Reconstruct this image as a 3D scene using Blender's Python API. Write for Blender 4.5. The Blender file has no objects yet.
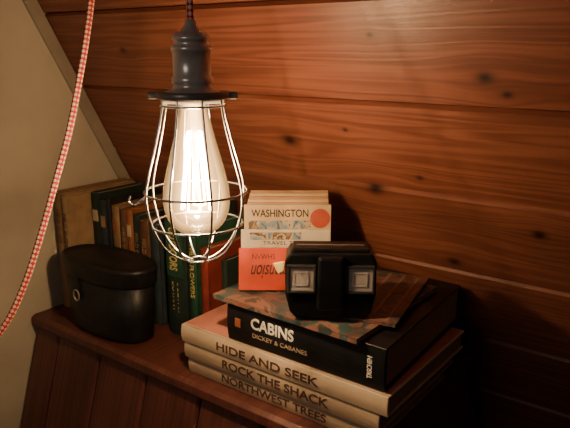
import bpy, math, random
from mathutils import Vector, Matrix
random.seed(4)
ZO=1.2
X=Vector((1,0,0));Y=Vector((0,1,0));Z=Vector((0,0,1))
R=Vector((.799,.602,0)).normalized(); D=Vector((-.602,.799,0)).normalized()
S=bpy.context.scene
# ---------------- materials
def newmat(n):
    m=bpy.data.materials.new(n); m.use_nodes=True
    return m,m.node_tree.nodes,m.node_tree.links,m.node_tree.nodes['Principled BSDF']
def mat(n,c,rough=.6,metal=0,var=.12,scale=60,bump=.1,coat=0,spec=.4):
    m,N,L,b=newmat(n)
    b.inputs['Roughness'].default_value=rough; b.inputs['Metallic'].default_value=metal
    b.inputs['Specular IOR Level'].default_value=spec
    b.inputs['Coat Weight'].default_value=coat
    tc=N.new('ShaderNodeTexCoord'); no=N.new('ShaderNodeTexNoise'); no.inputs['Scale'].default_value=scale; no.inputs['Detail'].default_value=5
    L.new(tc.outputs['Object'],no.inputs['Vector'])
    r=N.new('ShaderNodeValToRGB'); e=r.color_ramp.elements
    e[0].position=.3;e[1].position=.7
    e[0].color=(c[0]*(1-var),c[1]*(1-var),c[2]*(1-var),1); e[1].color=(min(1,c[0]*(1+var)),min(1,c[1]*(1+var)),min(1,c[2]*(1+var)),1)
    L.new(no.outputs['Fac'],r.inputs['Fac']); L.new(r.outputs['Color'],b.inputs['Base Color'])
    if bump:
        bp=N.new('ShaderNodeBump'); bp.inputs['Strength'].default_value=bump; bp.inputs['Distance'].default_value=.001
        L.new(no.outputs['Fac'],bp.inputs['Height']); L.new(bp.outputs['Normal'],b.inputs['Normal'])
    return m
KN=[(.728,.0395,.010),(.434,-.069,.013),(.556,-.137,.012),(.774,-.173,.009),(.656,-.249,.010),(.533,-.043,.004),(.628,-.108,.005),(.75,.020,.006),
    (.16,.07,.007),(1.0,-.05,.012),(1.2,.1,.014),(1.5,-.2,.012),(.95,-.35,.011),(.3,.22,.012),(.9,.3,.013),(1.4,.5,.012),(.85,-.27,.006),(.60,.09,.004)]
def wood(n,dark,mid,light,along,bw,bidx,rough=.38,knots=(),gs=1.0,spec=.5):
    m,N,L,b=newmat(n)
    b.inputs['Roughness'].default_value=rough; b.inputs['Specular IOR Level'].default_value=spec
    def M(op,a,b_=None,c=None):
        x=N.new('ShaderNodeMath');x.operation=op
        for i,v in enumerate((a,b_,c)):
            if v is None: continue
            if isinstance(v,(int,float)): x.inputs[i].default_value=v
            else: L.new(v,x.inputs[i])
        return x.outputs[0]
    tc=N.new('ShaderNodeTexCoord'); sp=N.new('ShaderNodeSeparateXYZ'); L.new(tc.outputs['Object'],sp.inputs[0])
    al=sp.outputs[along]; ac=sp.outputs[bidx]
    idx=M('FLOOR',M('DIVIDE',ac,bw))
    wn=N.new('ShaderNodeTexWhiteNoise'); wn.noise_dimensions='1D'; L.new(idx,wn.inputs['W'])
    off=M('MULTIPLY',wn.outputs['Value'],7.3)
    core=None;shift=None
    for kx,ky,kr in knots:
        dx=M('DIVIDE',M('SUBTRACT',al,kx),kr*1.35); dy=M('DIVIDE',M('SUBTRACT',ac,ky),kr)
        d2=M('MULTIPLY_ADD',dx,dx,M('MULTIPLY',dy,dy))
        c_=M('EXPONENT',M('MULTIPLY',d2,-1.6))
        dxs=M('MULTIPLY',dx,.28)
        w_=M('EXPONENT',M('MULTIPLY',M('MULTIPLY_ADD',dxs,dxs,M('MULTIPLY',M('MULTIPLY',dy,dy),.12)),-1))
        s_=M('MULTIPLY',M('MULTIPLY',dy,w_),kr*-.55)
        core=c_ if core is None else M('ADD',core,c_)
        shift=s_ if shift is None else M('ADD',shift,s_)
    ac2=ac if shift is None else M('ADD',ac,shift)
    cg=N.new('ShaderNodeCombineXYZ'); L.new(M('MULTIPLY_ADD',al,1.1*gs,off),cg.inputs[0])
    L.new(M('MULTIPLY',ac2,34*gs),cg.inputs[1]); L.new(off,cg.inputs[2])
    n1=N.new('ShaderNodeTexNoise'); n1.inputs['Scale'].default_value=1; n1.inputs['Detail'].default_value=2; n1.inputs['Distortion'].default_value=.15
    L.new(cg.outputs[0],n1.inputs['Vector'])
    rings=M('MULTIPLY_ADD',M('SINE',M('MULTIPLY',n1.outputs['Fac'],58)),.5,.5)
    cf=N.new('ShaderNodeCombineXYZ'); L.new(M('MULTIPLY',al,7),cf.inputs[0]); L.new(M('MULTIPLY',ac2,420),cf.inputs[1])
    n2=N.new('ShaderNodeTexNoise'); n2.inputs['Scale'].default_value=1; n2.inputs['Detail'].default_value=4; L.new(cf.outputs[0],n2.inputs['Vector'])
    n3=N.new('ShaderNodeTexNoise'); n3.inputs['Scale'].default_value=1; n3.inputs['Detail'].default_value=2
    ch=N.new('ShaderNodeCombineXYZ'); L.new(M('MULTIPLY_ADD',al,3,off),ch.inputs[0]); L.new(M('MULTIPLY',ac2,22),ch.inputs[1]); L.new(ch.outputs[0],n3.inputs['Vector'])
    f=M('ADD',M('MULTIPLY',rings,.30),M('MULTIPLY',n2.outputs['Fac'],.40))
    f=M('ADD',f,M('MULTIPLY',n3.outputs['Fac'],.24))
    f=M('ADD',f,M('MULTIPLY',M('SUBTRACT',wn.outputs['Value'],.5),.20))
    r=N.new('ShaderNodeValToRGB'); e=r.color_ramp.elements
    e[0].position=.2;e[0].color=(*light,1); e[1].position=.84;e[1].color=(*dark,1); q=e.new(.48);q.color=(*mid,1)
    L.new(f,r.inputs['Fac'])
    out=r.outputs['Color']
    if core is not None:
        mx=N.new('ShaderNodeMix');mx.data_type='RGBA'; mx.clamp_factor=True; L.new(M('MULTIPLY',core,1.0),mx.inputs['Factor']); L.new(out,mx.inputs['A']); mx.inputs['B'].default_value=(dark[0]*.2,dark[1]*.22,dark[2]*.22,1)
        out=mx.outputs['Result']
    L.new(out,b.inputs['Base Color'])
    bp=N.new('ShaderNodeBump'); bp.inputs['Strength'].default_value=.3; bp.inputs['Distance'].default_value=.001
    L.new(f,bp.inputs['Height']); L.new(bp.outputs['Normal'],b.inputs['Normal'])
    return m
PINE=wood('varnished_pine',(.092,.024,.015),(.180,.055,.033),(.245,.087,.050),0,.1337,1,rough=.45,knots=KN)
SHELFW=wood('stained_boards',(.06,.018,.014),(.105,.033,.025),(.14,.047,.035),1,.11,0,rough=.42)
FLOORW=wood('floor_boards',(.06,.03,.015),(.12,.06,.03),(.17,.09,.05),0,.14,1,rough=.5)
PLASTER=mat('plaster',(.52,.455,.34),.85,var=.12,scale=9,bump=.3)
TRIM=mat('painted_trim',(.34,.28,.21),.6,var=.1,scale=25)
PAGES=mat('book_pages',(.30,.23,.16),.9,var=.25,scale=300,bump=.3)
BLACKC=mat('black_cover',(.009,.009,.011),.38,var=.3,scale=40)
CREAM=mat('cream_cover',(.58,.44,.30),.5,var=.05)
CREAM2=mat('tan_cover',(.42,.31,.21),.5,var=.05)
PINK=mat('pink_cover',(.50,.20,.15),.5,var=.15,scale=14)
INK=mat('dark_ink',(.03,.02,.02),.6)
WHITEINK=mat('white_ink',(.8,.75,.65),.5)
BROWNINK=mat('brown_ink',(.07,.035,.028),.6)
TIN=mat('black_enamel',(.008,.008,.009),.45,var=.4,scale=90,bump=.15)
STEEL=mat('plated_steel',(.66,.69,.72),.24,1,var=.05)
PEWTER=mat('pewter_metal',(.62,.58,.55),.28,.45,var=.12,scale=80,spec=.9)
BAKE=mat('bakelite',(.005,.005,.006),.3,var=.2,spec=.3)
DARKM=mat('dark_metal',(.20,.18,.17),.35,.45)
# ---------------- mesh helpers
def link(o,parent=None):
    S.collection.objects.link(o)
    if parent is not None:
        o.parent=parent; o.matrix_parent_inverse=Matrix.Translation(-parent.location)
    return o
def empty(n,loc):
    e=bpy.data.objects.new(n,None); e.location=(loc[0],loc[1],loc[2]+ZO); e.empty_display_size=.05
    S.collection.objects.link(e); return e
def mesh(n,vs,fs,mats,parent=None,mi=None,smooth=False,bevel=0,seg=2,zo=True):
    me=bpy.data.meshes.new(n)
    me.from_pydata([Vector(v)+(Z*ZO if zo else Z*0) for v in vs],[],fs)
    for m in (mats if isinstance(mats,(list,tuple)) else [mats]): me.materials.append(m)
    import bmesh
    bm=bmesh.new(); bm.from_mesh(me)
    bm.faces.ensure_lookup_table()
    if mi:
        for f,i in zip(bm.faces,mi): f.material_index=i
    bmesh.ops.recalc_face_normals(bm,faces=bm.faces)
    if smooth:
        for f in bm.faces: f.smooth=True
    bm.to_mesh(me); bm.free()
    o=bpy.data.objects.new(n,me); link(o,parent)
    if bevel:
        b=o.modifiers.new('bevel','BEVEL'); b.width=bevel; b.segments=seg; b.limit_method='ANGLE'
    return o
class G:
    def __init__(s): s.v=[];s.f=[];s.m=[]
    def box(s,O,A,B,C,m=0):
        O=Vector(O);k=len(s.v)
        for c in (0,1):
            for b in (0,1):
                for a in (0,1): s.v.append(O+A*a+B*b+C*c)
        for f in ((0,1,3,2),(4,5,7,6),(0,1,5,4),(2,3,7,6),(0,2,6,4),(1,3,7,5)): s.f.append(tuple(k+i for i in f)); s.m.append(m)
    def prism(s,pts,E,m=0):
        k=len(s.v);n=len(pts)
        s.v+=[Vector(p) for p in pts]+[Vector(p)+E for p in pts]
        s.f.append(tuple(range(k,k+n)));s.m.append(m); s.f.append(tuple(range(k+n,k+2*n)));s.m.append(m)
        for i in range(n):
            j=(i+1)%n; s.f.append((k+i,k+j,k+n+j,k+n+i)); s.m.append(m)
    def make(s,n,mats,parent=None,**k): return mesh(n,s.v,s.f,mats,parent,mi=s.m,**k)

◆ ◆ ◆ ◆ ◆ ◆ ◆

(WORK INSTRUCTIONS):
Give the number of lines in the listing above that hold the string "scene", with nothing else.

(RESULT BELOW):
2